Other states have struggled to tally accurate figures, in part because they have yet to decide how they will assess subject-matter competence, particularly for veteran educators. Under the law, veteran instructors also can meet the requirements via a “high, objective, uniform state standard of evaluation,” or HOUSSE, the specifics of which are up to each state.
Plenty of Guesswork
In addition, states collect data on teachers with varying degrees of sophistication and in ways that often don’t match the federal requirements, resulting in plenty of guesswork.
Officials in Kansas, for example, know how many teachers are fully certified under state law for the subjects they teach, but the officials also know that middle school teachers in the core subjects who have degrees in elementary education do not meet the federal criteria.
The state’s veteran teachers soon will have a chance to show their competence under a point system that Kansas has developed. But right now, many of those teachers do not meet the standard, lowering the total proportion of highly qualified teachers in the state to an estimated 80 percent. In high- poverty schools, that figure is also 80 percent.
Utah, meanwhile, counted veteran teachers who had not yet demonstrated subject-matter competence as “highly qualified,” for a statewide total of almost 96 percent. But officials there noted that the figure for teachers who were “fully” highly qualified last year was less than 35 percent.
California posted some of the nation’s most alarming statistics, with only 48 percent of classes statewide and 35 percent of classes in high-poverty schools taught by “highly qualified” educators.
“We worked really hard to come up with credible numbers,” said Rebecca Parker, an education-program consultant who helped develop the percentages for the California education department. “On multiple dimensions, [our] data-collection system is not ideal for this task, but at every turn, we chose the most conservative approach to the data.”
Looking at those numbers, she added, districts and teachers are “so disheartened.” But with California’s HOUSSE soon to go out in draft form, next year’s numbers should see a significant jump, she said.
Ken Futernick, an education professor at California State University-Sacramento, who has crafted an independent index of teacher quality for the state, said the numbers are “in the ballpark.”
“I think they’re trying to do the best they could without very good data,” he added.
When it came to reporting the proportion of teachers receiving “high quality” professional development, also required by the federal law, California and many other states drew more of a blank.
“We have no data on that at a statewide level,” lamented Ms.
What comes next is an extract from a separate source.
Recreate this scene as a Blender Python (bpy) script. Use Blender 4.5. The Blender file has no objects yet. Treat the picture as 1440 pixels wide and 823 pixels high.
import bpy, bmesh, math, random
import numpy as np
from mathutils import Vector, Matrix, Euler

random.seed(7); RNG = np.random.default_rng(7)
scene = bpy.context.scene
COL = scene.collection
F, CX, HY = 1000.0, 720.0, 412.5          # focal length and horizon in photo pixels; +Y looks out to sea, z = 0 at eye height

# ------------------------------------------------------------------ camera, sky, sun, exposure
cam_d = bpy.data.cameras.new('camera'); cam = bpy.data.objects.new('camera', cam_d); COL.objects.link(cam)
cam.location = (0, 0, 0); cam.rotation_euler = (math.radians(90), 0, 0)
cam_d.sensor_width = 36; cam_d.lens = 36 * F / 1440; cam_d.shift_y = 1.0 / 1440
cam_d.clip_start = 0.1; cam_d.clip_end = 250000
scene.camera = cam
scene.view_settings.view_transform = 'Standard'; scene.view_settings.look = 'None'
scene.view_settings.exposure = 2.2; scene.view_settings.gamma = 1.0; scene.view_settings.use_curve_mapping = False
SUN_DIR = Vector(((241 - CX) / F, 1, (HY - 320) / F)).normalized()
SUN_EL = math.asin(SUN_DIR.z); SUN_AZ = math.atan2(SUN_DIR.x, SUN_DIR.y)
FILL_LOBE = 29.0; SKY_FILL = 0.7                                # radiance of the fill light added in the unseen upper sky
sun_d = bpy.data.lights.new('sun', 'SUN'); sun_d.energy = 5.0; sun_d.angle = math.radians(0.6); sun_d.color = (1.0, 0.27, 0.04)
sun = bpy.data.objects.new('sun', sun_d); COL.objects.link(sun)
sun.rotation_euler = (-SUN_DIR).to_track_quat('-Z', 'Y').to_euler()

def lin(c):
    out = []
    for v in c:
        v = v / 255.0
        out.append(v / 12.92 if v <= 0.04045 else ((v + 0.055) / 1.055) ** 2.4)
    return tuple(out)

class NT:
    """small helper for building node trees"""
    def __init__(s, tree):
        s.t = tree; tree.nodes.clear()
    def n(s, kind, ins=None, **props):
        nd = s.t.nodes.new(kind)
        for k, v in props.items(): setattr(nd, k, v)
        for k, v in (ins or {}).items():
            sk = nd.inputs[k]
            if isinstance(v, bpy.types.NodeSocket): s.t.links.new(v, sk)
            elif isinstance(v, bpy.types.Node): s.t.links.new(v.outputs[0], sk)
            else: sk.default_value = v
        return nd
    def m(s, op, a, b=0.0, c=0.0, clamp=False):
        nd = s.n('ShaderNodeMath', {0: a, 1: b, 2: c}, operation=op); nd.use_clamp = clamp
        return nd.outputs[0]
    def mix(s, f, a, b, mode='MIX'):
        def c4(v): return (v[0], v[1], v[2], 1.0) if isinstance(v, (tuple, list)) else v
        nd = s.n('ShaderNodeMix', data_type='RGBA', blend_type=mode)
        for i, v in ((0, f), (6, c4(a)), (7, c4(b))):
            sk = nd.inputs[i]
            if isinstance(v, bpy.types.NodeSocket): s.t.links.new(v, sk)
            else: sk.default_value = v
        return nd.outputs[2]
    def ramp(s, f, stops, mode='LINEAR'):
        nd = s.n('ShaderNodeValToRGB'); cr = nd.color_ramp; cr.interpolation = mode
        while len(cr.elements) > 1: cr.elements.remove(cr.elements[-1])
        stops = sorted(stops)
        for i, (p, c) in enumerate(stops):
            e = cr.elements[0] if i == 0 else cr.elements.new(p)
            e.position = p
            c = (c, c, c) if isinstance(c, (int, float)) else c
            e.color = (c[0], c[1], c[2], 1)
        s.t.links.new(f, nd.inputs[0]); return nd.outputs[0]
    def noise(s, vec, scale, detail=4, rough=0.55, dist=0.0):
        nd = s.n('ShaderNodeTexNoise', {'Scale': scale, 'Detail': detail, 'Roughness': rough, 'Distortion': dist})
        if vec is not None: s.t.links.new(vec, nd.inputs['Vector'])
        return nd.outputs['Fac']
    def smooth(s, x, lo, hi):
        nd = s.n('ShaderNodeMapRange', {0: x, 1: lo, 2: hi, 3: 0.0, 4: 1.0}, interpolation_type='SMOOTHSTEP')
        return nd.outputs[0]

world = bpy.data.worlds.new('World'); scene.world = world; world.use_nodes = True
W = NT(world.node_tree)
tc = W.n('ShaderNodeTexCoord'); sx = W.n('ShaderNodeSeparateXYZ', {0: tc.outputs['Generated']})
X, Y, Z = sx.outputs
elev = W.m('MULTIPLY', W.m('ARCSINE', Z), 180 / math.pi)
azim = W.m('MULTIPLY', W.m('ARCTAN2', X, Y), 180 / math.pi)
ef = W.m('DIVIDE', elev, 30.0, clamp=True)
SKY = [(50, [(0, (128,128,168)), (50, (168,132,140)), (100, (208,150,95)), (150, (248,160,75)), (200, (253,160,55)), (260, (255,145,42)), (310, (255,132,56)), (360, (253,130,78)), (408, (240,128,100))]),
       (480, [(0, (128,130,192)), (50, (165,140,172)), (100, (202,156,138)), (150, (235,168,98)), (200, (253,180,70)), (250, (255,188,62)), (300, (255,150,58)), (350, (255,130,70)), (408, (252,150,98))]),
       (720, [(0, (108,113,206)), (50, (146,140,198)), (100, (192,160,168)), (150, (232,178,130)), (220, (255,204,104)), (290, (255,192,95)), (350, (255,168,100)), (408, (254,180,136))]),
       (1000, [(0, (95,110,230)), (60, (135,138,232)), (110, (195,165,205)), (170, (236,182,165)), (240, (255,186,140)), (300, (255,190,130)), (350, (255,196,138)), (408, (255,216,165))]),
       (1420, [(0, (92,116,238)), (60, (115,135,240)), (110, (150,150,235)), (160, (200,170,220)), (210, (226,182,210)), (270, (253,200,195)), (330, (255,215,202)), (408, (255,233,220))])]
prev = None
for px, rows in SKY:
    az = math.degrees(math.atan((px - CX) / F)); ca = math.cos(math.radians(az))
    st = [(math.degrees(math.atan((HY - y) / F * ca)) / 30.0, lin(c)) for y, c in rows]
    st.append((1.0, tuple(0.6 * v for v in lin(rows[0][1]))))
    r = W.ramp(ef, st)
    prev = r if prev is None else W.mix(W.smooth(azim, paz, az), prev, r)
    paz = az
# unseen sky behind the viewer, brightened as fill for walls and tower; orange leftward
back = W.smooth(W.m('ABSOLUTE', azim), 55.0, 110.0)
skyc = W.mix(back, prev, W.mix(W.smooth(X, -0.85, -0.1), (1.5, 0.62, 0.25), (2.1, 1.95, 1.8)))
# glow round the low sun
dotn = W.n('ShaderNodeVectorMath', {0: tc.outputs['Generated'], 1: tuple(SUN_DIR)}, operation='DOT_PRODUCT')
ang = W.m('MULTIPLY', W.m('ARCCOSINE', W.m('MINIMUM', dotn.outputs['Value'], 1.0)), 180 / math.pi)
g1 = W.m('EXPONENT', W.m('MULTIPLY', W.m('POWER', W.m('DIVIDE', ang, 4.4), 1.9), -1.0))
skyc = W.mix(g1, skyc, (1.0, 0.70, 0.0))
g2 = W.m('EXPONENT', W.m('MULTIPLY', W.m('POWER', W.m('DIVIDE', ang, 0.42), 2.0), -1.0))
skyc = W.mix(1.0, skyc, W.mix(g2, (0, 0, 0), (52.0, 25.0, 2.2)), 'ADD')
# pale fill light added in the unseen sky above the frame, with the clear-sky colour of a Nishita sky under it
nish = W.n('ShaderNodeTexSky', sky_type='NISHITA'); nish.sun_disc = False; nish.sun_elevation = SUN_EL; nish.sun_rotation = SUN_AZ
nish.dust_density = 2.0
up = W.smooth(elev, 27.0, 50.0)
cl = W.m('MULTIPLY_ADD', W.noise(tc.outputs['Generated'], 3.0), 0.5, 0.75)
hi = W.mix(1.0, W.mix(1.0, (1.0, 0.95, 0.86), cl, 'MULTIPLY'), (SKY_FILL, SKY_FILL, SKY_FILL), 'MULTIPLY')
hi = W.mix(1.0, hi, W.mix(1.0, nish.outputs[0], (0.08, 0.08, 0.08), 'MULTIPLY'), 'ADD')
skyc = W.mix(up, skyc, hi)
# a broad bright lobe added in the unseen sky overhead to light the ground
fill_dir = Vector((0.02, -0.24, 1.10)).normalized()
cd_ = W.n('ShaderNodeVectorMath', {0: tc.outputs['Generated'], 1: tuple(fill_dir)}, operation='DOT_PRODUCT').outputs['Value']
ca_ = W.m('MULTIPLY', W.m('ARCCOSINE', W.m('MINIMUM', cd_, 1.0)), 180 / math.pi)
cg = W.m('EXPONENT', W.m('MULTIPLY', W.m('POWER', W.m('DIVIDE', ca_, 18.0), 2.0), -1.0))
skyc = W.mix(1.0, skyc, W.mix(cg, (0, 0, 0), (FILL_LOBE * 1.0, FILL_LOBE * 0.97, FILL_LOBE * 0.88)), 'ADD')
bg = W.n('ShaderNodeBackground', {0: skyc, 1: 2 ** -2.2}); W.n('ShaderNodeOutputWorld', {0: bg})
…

Parker. “It’s frustrating to want this and not have the data to be able to answer it very accurately.”
Tremendous Variation
The data from the states on high-quality professional development varied tremendously, ranging from a low of 12 percent in North Dakota to 100 percent in five states: Alaska, Arkansas, Connecticut, West Virginia, and Wisconsin. Sixteen states did not provide those numbers at all.
Maryland apparently was the only state to survey a sample of its teachers to get at the question. It estimated that about a third of teachers received high-quality professional development last year.
Experts worry that without better data, the federal law won’t have much effect on teacher shortages or inequities. State and local officials will also have to make data a priority.
“This is not a problem that one bureaucrat with new software can solve,” said Andrew J. Wayne, a researcher with SRI International’s Arlington, Va., office, who has studied such issues. “Leadership is going to be needed to bridge organizational boundaries, to get all the pieces to come together.”
A spokeswoman for the federal Education Department said no state has suffered a loss of funding under the law because it failed to provide meaningful data, but 32 jurisdictions have received their money with conditions related to developing adequate data systems for teacher quality.